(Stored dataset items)

* begin *

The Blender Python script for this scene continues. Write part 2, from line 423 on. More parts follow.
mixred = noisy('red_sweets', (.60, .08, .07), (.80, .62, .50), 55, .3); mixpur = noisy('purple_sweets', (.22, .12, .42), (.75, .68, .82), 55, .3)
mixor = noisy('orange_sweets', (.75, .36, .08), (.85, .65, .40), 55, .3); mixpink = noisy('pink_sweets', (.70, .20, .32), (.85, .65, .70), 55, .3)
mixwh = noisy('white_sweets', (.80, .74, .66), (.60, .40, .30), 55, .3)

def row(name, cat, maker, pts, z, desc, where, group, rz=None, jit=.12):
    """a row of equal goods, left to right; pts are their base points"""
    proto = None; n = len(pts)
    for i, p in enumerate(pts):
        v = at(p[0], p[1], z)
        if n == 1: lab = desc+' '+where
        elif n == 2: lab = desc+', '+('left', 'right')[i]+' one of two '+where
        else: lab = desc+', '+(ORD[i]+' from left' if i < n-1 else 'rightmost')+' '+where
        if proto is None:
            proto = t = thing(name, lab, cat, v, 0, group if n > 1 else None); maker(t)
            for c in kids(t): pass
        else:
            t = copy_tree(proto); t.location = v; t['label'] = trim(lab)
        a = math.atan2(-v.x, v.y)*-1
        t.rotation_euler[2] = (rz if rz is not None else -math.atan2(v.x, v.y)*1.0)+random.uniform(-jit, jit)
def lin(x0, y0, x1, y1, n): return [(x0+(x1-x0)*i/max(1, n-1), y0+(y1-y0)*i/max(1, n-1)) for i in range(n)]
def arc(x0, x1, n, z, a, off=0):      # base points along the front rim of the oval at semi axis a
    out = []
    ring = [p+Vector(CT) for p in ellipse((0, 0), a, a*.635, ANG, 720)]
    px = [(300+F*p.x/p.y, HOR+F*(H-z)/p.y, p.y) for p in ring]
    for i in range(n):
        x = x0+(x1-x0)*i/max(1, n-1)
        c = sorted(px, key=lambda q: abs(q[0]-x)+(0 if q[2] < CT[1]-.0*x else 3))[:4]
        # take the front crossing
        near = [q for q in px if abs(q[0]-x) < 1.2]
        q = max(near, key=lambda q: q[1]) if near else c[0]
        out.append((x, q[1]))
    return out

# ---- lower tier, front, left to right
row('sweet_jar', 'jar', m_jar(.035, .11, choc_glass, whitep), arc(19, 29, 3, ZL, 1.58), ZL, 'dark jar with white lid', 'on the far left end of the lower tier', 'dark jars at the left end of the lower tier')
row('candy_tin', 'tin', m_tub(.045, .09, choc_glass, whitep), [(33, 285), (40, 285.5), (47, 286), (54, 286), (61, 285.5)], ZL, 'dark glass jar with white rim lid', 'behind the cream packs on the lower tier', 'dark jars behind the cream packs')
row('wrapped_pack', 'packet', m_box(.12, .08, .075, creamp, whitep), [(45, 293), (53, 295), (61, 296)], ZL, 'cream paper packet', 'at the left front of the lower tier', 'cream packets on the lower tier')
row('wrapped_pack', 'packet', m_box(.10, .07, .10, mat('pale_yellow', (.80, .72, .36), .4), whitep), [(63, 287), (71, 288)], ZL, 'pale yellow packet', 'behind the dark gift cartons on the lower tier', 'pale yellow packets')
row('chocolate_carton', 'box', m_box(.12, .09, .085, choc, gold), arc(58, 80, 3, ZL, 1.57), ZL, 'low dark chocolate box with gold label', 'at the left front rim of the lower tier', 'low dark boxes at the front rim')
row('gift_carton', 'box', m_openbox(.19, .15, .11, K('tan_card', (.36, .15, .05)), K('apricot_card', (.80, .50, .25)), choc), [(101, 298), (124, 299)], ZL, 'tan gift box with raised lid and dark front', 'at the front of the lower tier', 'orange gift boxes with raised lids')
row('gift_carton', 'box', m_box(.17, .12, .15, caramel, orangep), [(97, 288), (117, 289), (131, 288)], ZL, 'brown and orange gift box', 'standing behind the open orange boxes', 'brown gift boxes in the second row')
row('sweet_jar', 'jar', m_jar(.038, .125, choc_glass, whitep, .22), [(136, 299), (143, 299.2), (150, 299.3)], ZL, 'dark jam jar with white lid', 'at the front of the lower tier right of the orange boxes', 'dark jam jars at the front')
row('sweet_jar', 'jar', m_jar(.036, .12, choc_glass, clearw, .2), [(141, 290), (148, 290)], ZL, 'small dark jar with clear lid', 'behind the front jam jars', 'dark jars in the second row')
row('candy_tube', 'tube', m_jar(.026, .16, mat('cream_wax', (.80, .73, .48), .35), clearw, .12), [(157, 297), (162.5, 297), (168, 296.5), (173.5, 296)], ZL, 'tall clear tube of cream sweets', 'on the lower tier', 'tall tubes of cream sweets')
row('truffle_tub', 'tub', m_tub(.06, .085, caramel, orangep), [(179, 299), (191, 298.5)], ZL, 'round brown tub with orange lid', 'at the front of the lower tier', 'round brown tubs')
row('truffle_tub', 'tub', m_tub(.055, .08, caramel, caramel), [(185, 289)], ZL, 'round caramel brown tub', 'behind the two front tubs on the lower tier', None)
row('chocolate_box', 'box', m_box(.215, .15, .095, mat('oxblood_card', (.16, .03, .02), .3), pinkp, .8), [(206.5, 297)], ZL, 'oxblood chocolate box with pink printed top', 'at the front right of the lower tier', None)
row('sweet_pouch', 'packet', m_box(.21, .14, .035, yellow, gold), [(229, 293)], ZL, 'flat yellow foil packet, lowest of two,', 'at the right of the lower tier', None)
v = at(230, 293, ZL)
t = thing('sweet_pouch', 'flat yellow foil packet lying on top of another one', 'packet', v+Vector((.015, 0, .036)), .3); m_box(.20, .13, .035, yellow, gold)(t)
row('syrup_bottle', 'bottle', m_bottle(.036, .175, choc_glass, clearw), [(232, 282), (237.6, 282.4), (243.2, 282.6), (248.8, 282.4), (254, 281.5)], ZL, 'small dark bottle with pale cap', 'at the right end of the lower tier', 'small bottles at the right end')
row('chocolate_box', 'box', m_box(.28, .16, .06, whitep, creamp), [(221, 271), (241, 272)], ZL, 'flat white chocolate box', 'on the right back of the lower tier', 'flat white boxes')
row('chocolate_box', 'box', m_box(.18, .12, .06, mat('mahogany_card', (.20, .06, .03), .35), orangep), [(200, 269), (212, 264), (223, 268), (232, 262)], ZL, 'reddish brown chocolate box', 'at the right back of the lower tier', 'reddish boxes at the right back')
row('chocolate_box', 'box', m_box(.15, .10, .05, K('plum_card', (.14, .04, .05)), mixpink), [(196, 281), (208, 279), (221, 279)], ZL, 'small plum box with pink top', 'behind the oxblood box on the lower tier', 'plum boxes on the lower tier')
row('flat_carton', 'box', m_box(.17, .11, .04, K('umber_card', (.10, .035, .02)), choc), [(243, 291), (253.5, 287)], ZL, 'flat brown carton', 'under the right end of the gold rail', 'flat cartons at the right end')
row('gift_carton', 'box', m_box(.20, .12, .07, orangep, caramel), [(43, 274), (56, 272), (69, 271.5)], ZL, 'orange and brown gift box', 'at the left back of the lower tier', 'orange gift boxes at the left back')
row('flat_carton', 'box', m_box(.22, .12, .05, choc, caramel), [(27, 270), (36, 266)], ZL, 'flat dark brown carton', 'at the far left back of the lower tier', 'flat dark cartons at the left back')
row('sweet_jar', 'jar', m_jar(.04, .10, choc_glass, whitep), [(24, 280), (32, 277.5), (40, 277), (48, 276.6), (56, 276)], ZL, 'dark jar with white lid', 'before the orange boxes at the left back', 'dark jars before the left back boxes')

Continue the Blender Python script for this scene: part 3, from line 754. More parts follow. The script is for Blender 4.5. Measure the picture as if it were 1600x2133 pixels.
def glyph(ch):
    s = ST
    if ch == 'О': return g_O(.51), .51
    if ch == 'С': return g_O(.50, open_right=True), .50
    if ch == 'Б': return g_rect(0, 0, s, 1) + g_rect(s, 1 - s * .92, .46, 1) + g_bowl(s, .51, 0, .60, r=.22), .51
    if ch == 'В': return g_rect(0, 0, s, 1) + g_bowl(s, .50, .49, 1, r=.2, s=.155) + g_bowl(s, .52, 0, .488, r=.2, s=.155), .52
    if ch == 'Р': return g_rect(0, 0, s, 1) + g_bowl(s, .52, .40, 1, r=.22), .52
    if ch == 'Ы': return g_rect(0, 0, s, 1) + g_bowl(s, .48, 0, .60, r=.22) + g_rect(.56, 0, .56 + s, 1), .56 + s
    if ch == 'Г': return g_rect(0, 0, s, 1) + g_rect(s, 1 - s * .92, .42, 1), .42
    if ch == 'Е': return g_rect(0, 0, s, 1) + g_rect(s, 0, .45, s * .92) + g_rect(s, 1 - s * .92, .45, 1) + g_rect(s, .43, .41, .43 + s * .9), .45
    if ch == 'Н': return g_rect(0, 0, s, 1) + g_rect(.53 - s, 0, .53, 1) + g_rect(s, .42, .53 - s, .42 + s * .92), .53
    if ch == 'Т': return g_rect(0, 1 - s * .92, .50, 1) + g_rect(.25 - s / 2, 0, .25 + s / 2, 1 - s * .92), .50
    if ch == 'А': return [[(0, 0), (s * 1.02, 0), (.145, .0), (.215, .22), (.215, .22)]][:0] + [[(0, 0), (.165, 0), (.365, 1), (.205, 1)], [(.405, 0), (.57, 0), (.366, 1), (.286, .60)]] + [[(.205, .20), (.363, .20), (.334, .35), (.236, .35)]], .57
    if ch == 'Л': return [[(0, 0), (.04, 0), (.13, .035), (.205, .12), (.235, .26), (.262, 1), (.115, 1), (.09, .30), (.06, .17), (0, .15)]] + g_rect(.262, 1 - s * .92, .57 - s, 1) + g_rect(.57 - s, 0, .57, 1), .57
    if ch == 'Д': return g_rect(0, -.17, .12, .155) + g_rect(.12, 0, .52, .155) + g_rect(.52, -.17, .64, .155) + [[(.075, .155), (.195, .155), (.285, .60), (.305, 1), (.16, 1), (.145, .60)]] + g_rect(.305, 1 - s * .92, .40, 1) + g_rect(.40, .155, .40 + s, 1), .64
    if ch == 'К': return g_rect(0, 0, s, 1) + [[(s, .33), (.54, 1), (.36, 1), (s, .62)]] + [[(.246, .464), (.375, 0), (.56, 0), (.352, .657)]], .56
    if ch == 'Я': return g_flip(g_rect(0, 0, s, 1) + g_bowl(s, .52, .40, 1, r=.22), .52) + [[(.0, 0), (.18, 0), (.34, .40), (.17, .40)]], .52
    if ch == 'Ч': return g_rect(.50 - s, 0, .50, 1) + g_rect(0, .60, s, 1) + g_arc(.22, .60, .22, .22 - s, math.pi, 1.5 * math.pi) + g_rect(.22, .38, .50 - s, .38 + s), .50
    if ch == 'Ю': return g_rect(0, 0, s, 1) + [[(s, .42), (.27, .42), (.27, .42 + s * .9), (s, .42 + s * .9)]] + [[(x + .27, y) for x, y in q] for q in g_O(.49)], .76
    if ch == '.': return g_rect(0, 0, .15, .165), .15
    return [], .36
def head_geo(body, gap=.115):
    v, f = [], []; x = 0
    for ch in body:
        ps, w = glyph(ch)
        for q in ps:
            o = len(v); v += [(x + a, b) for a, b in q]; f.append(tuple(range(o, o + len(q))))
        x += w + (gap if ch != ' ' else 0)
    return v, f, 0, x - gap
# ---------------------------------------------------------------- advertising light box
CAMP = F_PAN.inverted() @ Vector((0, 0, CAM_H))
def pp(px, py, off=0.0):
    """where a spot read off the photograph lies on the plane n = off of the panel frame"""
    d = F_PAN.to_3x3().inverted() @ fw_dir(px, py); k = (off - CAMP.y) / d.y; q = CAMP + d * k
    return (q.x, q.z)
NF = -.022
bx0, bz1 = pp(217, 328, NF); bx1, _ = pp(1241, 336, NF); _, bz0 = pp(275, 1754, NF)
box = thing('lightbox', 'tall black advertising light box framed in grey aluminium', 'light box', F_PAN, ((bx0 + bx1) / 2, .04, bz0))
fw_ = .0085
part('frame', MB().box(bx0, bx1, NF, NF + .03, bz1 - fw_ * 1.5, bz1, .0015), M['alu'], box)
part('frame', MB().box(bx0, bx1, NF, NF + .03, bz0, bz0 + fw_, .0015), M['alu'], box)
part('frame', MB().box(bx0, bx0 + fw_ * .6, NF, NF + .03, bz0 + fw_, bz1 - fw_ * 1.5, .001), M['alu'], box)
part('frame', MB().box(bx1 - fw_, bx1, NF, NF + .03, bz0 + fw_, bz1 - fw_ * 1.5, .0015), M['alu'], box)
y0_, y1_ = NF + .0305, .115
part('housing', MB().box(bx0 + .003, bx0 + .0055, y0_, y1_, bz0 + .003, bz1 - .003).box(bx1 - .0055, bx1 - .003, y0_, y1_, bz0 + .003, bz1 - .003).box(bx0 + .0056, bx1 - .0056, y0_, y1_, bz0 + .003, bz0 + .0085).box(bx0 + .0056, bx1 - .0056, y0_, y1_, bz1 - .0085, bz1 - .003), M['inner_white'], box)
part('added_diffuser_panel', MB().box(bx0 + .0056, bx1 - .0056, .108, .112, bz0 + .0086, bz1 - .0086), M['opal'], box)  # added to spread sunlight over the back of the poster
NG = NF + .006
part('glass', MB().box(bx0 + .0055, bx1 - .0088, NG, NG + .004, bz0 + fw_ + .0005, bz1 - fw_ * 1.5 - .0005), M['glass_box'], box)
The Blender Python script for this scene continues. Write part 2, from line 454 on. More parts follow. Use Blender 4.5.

* end *

Only a number is wanted: how many lines of the material above hold "Write"?

2